Always sticking to their guns

Part II

by Susanne Kempf
photos © Susanne Kempf

Did the fact that you started skating together change anything in your relationship?

Sinead: Yeah, I guess. We have always had a close relationship but I am glad that we didn’t already skate together when we were younger because we would have fought a lot (laughs).
But we both have the same goals now, the same aims and mentality - that’s why it works so well between us.

As a brother and sister team, do you feel or think that you can’t really skate to romantic music or is that something you would do?

John: Absolutely. I mean, it is all an act. It’s the same for an actor who gets paid for a love scene with a person who he might not even like. It is his job! That’s the way we see it.

Sinead: I agree. When we are on the ice, we don’t think about each other as brother and sister but simply as skating partners! We just happened to not have chosen to skate to romantic music so far but we definitely won’t exclude that for the future.

John: We did an exhibition gala to the Enya piece from the "Gladiator soundtrack" in London on New Year’s Eve. Because of the Tsumani catastrophe the organisers wanted us to skate to something meaningful and it was a very emotional thing. A lot of people said it was really good and it was a different thing for us definitely. I think you can be surprised yourself about the different styles of skating you are actually able to do.

Sinead: We want to do something different every year – this year’s Free Dance is very different from "The Matrix" for example.

Many people thought that the music choice is rather similar...

John: We think that’s just not true. I mean, "The Matrix" is a very contemporary, dance-track kind of thing whereas Justin Timberlake is more jazzy and this far (points out a big difference with his arms) apart from last year. Why skate to something we are not really interested in, like ballet music? You have to stay true to yourself. When we picked "Matrix" last year, a lot of people didn’t like it, not even our coach.

Sinead: As long as you stick to your guns, you are never gonna be unhappy.

 

What is the difference in the way of coaching between Joan Slater and Roberto Pelizzola?

Sinead: They are very similar in the way they teach but it is good to have another point of view. Roberto for example picks on me more and Joan picks on John more.
Sometimes it could become a little bit too enclosed if it was just Joan and us I suppose.

John: Joan very much trusts Roberto because she also works with Massimo and Federica. She was their coach at Worlds. So there has always been a close connection. I know Joan is held in very high esteem in Italy – she is regarded the mother of Italian skating because all the coaches from now - she taught them. She found Maurizio Margaglio when he was ten years old.
Joan and Roberto are very organized in everything they are doing.

So who takes care of which departments of your skating? Who does create your programs?

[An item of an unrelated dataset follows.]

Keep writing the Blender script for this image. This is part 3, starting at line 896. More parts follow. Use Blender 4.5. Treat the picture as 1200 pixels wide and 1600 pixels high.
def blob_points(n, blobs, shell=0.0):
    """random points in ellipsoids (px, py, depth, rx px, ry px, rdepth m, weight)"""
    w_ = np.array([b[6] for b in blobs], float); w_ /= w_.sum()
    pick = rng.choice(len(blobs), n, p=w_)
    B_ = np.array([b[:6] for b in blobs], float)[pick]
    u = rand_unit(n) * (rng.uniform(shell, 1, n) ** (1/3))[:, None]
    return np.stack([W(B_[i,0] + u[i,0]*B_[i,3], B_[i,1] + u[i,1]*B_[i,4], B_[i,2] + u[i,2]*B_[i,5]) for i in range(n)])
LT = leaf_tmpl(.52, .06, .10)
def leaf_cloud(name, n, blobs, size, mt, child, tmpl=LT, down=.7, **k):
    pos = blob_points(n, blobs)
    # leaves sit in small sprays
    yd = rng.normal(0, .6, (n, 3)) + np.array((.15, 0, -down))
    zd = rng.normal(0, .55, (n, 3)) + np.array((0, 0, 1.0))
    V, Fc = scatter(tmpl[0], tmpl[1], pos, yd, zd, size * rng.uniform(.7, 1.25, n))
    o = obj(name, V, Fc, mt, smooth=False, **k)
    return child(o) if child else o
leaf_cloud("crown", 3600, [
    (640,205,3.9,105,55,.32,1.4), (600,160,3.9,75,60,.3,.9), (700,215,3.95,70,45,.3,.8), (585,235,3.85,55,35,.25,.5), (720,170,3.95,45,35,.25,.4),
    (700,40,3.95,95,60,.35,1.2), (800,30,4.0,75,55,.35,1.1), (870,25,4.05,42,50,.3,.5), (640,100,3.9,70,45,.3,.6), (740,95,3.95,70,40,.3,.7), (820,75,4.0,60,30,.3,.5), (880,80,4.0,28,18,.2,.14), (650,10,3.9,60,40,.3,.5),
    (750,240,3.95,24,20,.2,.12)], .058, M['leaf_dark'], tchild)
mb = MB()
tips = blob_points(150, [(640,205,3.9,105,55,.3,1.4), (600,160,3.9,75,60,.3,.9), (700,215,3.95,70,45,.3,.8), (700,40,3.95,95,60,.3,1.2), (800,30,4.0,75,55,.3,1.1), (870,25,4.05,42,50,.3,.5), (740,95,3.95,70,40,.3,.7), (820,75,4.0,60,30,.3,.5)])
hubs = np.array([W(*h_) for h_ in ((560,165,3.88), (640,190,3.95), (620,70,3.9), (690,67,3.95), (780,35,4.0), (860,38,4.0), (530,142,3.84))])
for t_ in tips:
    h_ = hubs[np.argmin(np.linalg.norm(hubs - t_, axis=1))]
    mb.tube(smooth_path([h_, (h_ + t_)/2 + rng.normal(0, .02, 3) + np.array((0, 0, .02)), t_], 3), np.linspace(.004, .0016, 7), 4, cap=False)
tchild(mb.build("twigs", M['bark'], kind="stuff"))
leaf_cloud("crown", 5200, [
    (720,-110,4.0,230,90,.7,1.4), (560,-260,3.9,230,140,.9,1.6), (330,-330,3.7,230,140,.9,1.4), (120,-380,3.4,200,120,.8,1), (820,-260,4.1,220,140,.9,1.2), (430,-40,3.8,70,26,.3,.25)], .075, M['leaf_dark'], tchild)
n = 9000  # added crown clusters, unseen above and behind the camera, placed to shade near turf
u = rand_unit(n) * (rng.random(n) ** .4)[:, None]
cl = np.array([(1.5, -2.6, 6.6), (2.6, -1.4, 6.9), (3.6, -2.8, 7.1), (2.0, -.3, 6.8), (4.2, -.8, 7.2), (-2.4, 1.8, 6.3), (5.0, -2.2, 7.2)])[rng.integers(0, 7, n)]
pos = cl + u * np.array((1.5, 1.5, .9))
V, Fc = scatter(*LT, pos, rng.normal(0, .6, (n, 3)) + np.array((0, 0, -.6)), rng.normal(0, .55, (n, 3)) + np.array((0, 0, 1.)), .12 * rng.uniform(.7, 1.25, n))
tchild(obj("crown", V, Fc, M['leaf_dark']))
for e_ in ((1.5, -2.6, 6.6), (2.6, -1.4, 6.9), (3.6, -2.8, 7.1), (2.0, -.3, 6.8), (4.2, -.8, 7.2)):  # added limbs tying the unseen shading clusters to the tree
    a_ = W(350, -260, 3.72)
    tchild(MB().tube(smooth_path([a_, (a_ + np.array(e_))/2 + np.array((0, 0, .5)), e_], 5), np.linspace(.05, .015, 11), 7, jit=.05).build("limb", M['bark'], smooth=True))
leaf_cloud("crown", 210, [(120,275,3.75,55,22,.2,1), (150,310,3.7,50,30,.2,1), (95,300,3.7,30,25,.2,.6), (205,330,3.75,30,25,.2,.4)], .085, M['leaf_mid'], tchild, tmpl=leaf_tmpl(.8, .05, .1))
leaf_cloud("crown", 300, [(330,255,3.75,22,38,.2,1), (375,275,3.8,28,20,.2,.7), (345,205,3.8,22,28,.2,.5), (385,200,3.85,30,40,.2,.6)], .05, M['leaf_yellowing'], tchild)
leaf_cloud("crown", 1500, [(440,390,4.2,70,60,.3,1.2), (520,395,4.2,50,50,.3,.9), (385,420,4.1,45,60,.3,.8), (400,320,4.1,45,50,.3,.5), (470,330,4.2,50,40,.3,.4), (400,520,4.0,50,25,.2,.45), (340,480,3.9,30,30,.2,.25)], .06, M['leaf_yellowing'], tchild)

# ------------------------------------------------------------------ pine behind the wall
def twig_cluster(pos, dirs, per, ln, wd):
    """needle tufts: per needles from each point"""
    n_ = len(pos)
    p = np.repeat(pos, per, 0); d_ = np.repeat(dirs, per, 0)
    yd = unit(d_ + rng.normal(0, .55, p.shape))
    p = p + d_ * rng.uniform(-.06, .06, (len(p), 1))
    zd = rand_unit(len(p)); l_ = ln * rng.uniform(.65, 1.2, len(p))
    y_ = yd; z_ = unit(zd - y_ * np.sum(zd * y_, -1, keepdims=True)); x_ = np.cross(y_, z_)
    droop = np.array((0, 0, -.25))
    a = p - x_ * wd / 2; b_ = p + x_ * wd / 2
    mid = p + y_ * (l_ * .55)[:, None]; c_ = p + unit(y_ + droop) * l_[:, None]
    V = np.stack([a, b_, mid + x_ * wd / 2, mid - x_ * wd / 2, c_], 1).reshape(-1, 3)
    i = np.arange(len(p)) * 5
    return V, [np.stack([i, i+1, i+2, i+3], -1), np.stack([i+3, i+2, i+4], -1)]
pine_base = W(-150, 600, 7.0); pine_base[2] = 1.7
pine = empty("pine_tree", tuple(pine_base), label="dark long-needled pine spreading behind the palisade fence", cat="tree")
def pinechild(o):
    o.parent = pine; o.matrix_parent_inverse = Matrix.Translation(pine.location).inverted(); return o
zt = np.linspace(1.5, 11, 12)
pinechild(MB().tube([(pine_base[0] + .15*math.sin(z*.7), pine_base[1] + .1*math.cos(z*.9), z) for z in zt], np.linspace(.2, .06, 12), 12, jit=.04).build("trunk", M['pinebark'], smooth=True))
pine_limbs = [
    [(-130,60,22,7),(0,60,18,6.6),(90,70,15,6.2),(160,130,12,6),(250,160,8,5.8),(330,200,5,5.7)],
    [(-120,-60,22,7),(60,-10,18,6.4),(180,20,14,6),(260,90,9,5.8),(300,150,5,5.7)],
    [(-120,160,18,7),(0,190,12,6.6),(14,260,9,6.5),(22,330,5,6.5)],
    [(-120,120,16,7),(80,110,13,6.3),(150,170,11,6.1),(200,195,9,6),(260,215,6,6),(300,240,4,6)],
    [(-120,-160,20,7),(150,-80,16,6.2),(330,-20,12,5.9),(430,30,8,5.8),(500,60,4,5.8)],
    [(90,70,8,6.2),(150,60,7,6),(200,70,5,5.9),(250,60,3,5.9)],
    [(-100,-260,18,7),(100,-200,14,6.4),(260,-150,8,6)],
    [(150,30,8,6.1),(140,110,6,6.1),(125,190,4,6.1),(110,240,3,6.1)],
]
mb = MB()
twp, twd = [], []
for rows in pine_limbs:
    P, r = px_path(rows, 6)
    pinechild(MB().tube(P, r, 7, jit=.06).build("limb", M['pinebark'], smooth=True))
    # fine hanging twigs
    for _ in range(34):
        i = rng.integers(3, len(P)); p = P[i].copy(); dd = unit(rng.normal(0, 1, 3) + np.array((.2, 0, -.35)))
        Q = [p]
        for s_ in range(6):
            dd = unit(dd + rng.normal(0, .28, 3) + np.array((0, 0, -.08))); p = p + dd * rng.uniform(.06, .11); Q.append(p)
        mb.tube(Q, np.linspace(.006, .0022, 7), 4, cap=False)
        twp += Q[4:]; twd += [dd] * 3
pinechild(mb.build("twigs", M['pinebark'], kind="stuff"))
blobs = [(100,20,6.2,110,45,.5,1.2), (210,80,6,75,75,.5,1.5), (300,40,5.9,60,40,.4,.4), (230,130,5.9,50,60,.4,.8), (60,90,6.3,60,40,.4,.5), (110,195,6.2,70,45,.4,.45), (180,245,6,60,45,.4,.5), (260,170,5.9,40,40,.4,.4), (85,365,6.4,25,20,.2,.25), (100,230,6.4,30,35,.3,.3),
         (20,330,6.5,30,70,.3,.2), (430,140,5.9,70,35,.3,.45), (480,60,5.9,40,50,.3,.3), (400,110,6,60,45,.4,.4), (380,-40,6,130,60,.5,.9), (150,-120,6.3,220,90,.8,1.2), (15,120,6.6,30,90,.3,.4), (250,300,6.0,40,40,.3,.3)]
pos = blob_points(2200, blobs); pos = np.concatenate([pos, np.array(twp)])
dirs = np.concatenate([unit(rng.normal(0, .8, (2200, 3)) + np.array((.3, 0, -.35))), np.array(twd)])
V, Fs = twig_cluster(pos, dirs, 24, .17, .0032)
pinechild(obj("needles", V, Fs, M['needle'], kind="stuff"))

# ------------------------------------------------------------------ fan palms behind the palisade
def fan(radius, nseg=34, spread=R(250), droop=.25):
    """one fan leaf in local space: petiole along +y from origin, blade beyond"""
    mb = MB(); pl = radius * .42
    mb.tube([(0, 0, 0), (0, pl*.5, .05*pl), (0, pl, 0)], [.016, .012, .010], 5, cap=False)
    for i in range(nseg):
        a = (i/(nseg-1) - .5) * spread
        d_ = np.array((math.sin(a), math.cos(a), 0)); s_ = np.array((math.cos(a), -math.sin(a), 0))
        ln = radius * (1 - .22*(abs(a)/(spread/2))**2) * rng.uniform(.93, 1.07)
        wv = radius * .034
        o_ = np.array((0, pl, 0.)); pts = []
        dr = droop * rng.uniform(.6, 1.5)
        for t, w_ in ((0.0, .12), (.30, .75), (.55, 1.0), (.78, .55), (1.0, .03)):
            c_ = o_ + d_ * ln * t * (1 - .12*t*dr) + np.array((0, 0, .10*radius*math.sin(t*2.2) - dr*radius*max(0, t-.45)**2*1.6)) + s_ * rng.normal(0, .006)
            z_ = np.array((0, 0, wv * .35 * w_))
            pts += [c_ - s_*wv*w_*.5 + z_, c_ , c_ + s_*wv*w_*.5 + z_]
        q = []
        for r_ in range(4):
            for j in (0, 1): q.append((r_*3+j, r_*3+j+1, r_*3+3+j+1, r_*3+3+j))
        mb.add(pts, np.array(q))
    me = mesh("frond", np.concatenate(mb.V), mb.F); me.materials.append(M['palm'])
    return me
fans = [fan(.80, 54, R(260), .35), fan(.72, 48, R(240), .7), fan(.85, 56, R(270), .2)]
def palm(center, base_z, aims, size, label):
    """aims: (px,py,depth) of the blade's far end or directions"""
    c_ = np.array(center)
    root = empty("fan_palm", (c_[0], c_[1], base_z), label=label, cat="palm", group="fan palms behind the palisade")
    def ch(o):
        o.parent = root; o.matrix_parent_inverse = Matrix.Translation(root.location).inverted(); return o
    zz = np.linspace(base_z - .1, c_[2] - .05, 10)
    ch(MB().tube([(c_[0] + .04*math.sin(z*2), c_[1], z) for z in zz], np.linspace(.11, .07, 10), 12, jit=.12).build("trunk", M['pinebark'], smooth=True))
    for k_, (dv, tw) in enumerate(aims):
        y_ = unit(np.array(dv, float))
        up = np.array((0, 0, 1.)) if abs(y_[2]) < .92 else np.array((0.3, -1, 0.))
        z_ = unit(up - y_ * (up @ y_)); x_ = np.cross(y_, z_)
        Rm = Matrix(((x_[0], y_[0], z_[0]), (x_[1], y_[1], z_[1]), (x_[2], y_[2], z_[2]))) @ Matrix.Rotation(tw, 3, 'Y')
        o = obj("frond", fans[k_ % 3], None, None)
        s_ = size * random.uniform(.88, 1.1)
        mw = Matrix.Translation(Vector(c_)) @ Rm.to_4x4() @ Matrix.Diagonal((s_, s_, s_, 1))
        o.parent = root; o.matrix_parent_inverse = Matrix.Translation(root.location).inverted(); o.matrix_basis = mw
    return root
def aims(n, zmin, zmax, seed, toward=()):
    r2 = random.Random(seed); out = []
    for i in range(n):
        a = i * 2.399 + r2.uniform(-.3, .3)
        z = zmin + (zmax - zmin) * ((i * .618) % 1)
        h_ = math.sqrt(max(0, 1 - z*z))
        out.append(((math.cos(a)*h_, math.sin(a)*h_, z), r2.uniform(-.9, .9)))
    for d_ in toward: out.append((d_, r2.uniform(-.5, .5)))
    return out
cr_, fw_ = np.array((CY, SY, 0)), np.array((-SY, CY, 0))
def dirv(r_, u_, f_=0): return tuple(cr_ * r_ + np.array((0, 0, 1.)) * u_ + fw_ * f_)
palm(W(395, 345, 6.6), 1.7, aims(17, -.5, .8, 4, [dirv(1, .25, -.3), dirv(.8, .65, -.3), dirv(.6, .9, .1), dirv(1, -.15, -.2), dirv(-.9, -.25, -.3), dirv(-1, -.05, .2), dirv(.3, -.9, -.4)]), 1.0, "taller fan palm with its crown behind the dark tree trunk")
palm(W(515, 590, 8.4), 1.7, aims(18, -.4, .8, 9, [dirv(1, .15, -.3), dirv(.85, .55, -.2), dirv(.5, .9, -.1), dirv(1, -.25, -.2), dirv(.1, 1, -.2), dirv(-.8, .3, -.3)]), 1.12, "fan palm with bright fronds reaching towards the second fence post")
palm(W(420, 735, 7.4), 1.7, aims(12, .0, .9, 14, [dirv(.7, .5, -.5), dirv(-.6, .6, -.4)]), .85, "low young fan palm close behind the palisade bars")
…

John: With Roberto we work on the compulsories and more on the technical side. Actually we have worked so hard on the compulsories that we didn’t have the time to work as much on our free dance as we had wanted to.
Basically, we do all our own stuff and choreography ourselves and Joan is making comments. "The Matrix", that was us. Maybe in some ways it is "wrong" that we do it all by ourselves - but then again we wouldn’t have been able to create "The Matrix" for example! Unless you got stuck in an ice rink, with no one to help you and you come up with something... Maybe if we had had somebody with us, "The Matrix" wouldn’t have happened. It is weird if you try and analyze it sometimes.

Sinead: For next year we think about getting somebody to help us with the choreography though. We would like to try working with somebody who could bring in something new.

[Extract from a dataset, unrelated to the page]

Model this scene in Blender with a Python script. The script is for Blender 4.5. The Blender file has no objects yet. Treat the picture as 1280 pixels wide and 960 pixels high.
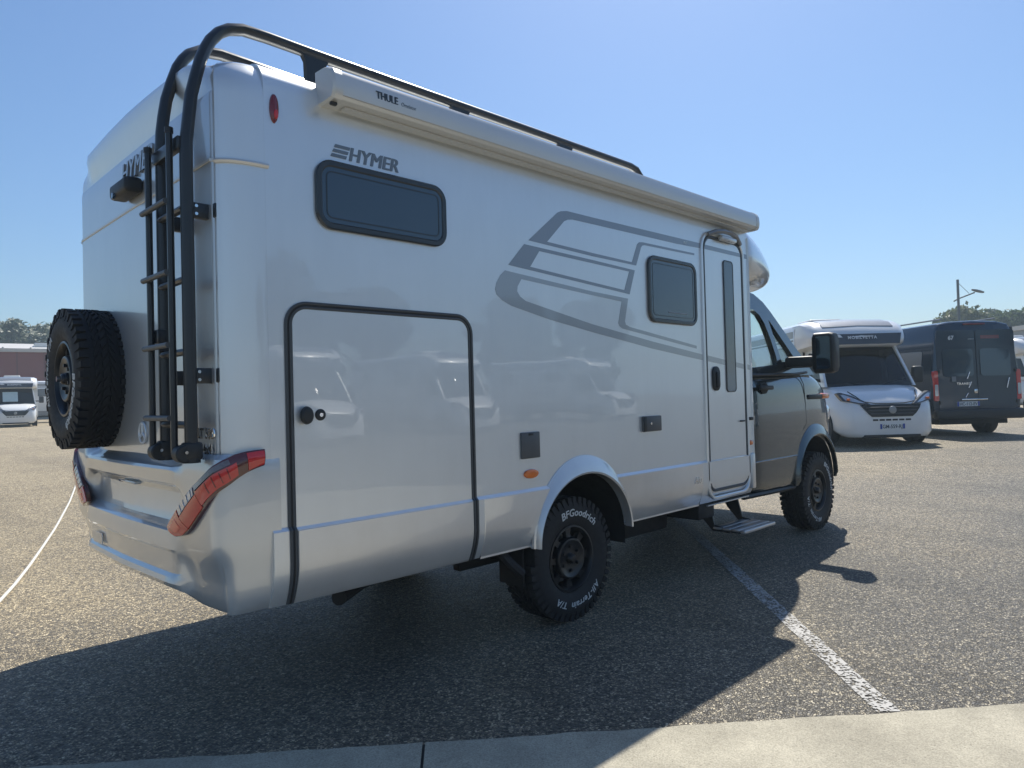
import bpy, bmesh, math, random
from mathutils import Vector, Matrix
from mathutils.geometry import tessellate_polygon
random.seed(7)
S = bpy.context.scene
C = S.collection
rad = math.radians

# ------------------------------------------------------------------ camera
cam_d = bpy.data.cameras.new('camera'); cam = bpy.data.objects.new('camera', cam_d); C.objects.link(cam)
YAW, PITCH, ROLL = rad(45.2405), rad(.97346), rad(1.52434)
fw = Vector((math.cos(YAW)*math.cos(PITCH), math.sin(YAW)*math.cos(PITCH), math.sin(PITCH)))
rt = Vector((math.sin(YAW), -math.cos(YAW), 0)); dn = -rt.cross(fw)
r2 = math.cos(ROLL)*rt+math.sin(ROLL)*dn; d2 = -math.sin(ROLL)*rt+math.cos(ROLL)*dn
M = Matrix((r2, -d2, -fw)).transposed().to_4x4(); M.translation = Vector((-1.0048, -2.9598, 1.4608))
cam.matrix_world = M
cam_d.sensor_width = 36; cam_d.lens = 36*886.56/1280; cam_d.clip_start = .05; cam_d.clip_end = 3000
S.camera = cam
S.render.resolution_x, S.render.resolution_y = 1024, 768

# ------------------------------------------------------------------ sky, sun, exposure
SUN = Vector((.65, .36, 1)).normalized()
w = bpy.data.worlds.new('World'); S.world = w; w.use_nodes = True
nt = w.node_tree; bg = nt.nodes['Background']
sky = nt.nodes.new('ShaderNodeTexSky'); sky.sky_type = 'NISHITA'; sky.sun_disc = False
sky.sun_elevation = math.asin(SUN.z); sky.sun_rotation = math.atan2(SUN.x, SUN.y)
sky.altitude = 1500; sky.air_density = 1.6; sky.dust_density = 3.0; sky.ozone_density = 10.0
nt.links.new(sky.outputs[0], bg.inputs[0]); bg.inputs[1].default_value = .089
sl = bpy.data.lights.new('sun', 'SUN'); sl.energy = 5.0; sl.angle = rad(.53); sl.color = (1, .95, .86)
so = bpy.data.objects.new('sun', sl); C.objects.link(so); so.rotation_euler = (-SUN).to_track_quat('-Z', 'Y').to_euler()
vs = S.view_settings; vs.view_transform = 'Standard'; vs.look = 'None'; vs.exposure = .42; vs.gamma = 1; vs.use_curve_mapping = False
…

John: Yeah, also, when you create a new routine yourself, the process is much longer. When people go to a choreographer, he or she is able to make you a program in a month. Whereas when you do it yourself, it evolves much slower.

Sinead: You also think: „Is this hard enough, is this right... You got nobody to tell you. Generally we like that though.

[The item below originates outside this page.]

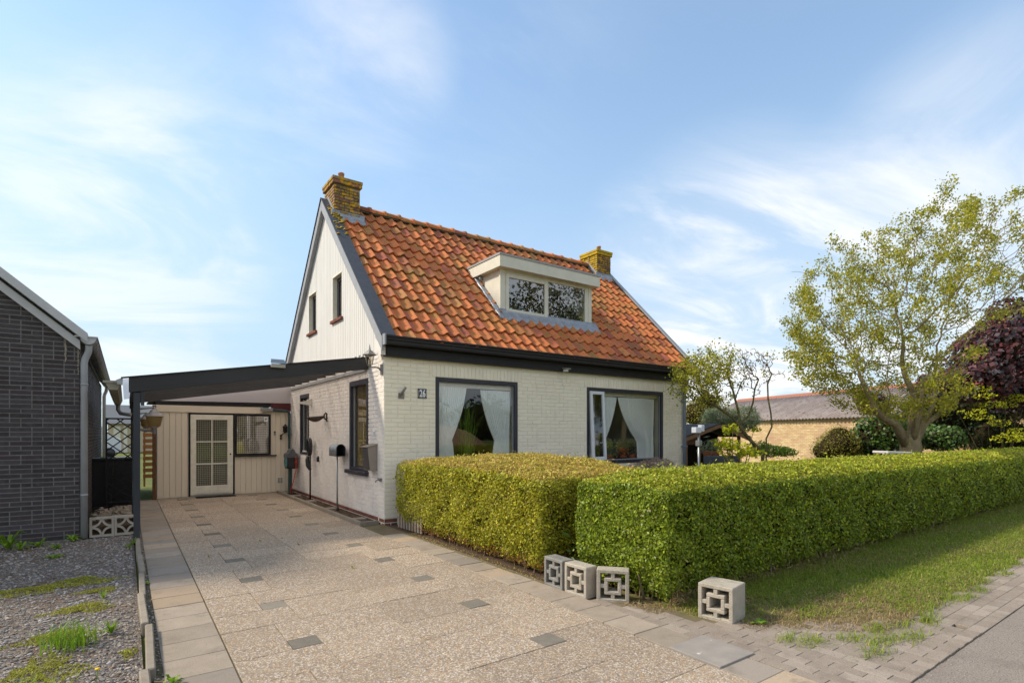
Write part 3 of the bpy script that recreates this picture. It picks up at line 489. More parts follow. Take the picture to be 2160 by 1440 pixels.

So do you already have some rough ideas for next year’s programs?

Sinead: Yeah, we got some ideas for bits and musics. We got some good stuff. I mean, next year is the Olympics and you wanna try really hard to make a good choice. And we will still come up with something special. What I would like to happen is this: I mean, of course you wanna medal at some point. That’s important. But what is even more important for us is to be remembered for coming up with different stuff, with a special style. Like the Duchesnays or Denkova&Staviski.

Will you skate until 2010?

Sinead: Yeah, we think so. If nothing happens beyond our control of course, like injuries. We want to skate as long as we entertain the audience. But when the audience is sick of you, it is time to stop so who knows when that will happen... (laughs)

And after you retire, what do you plan on doing? Coaching?

Sinead: I never look too far into the future, I always try to keep it where I am at the moment. We think from year to year.


Thank you so much for taking all this time to talk to us. Best wishes for Moscow!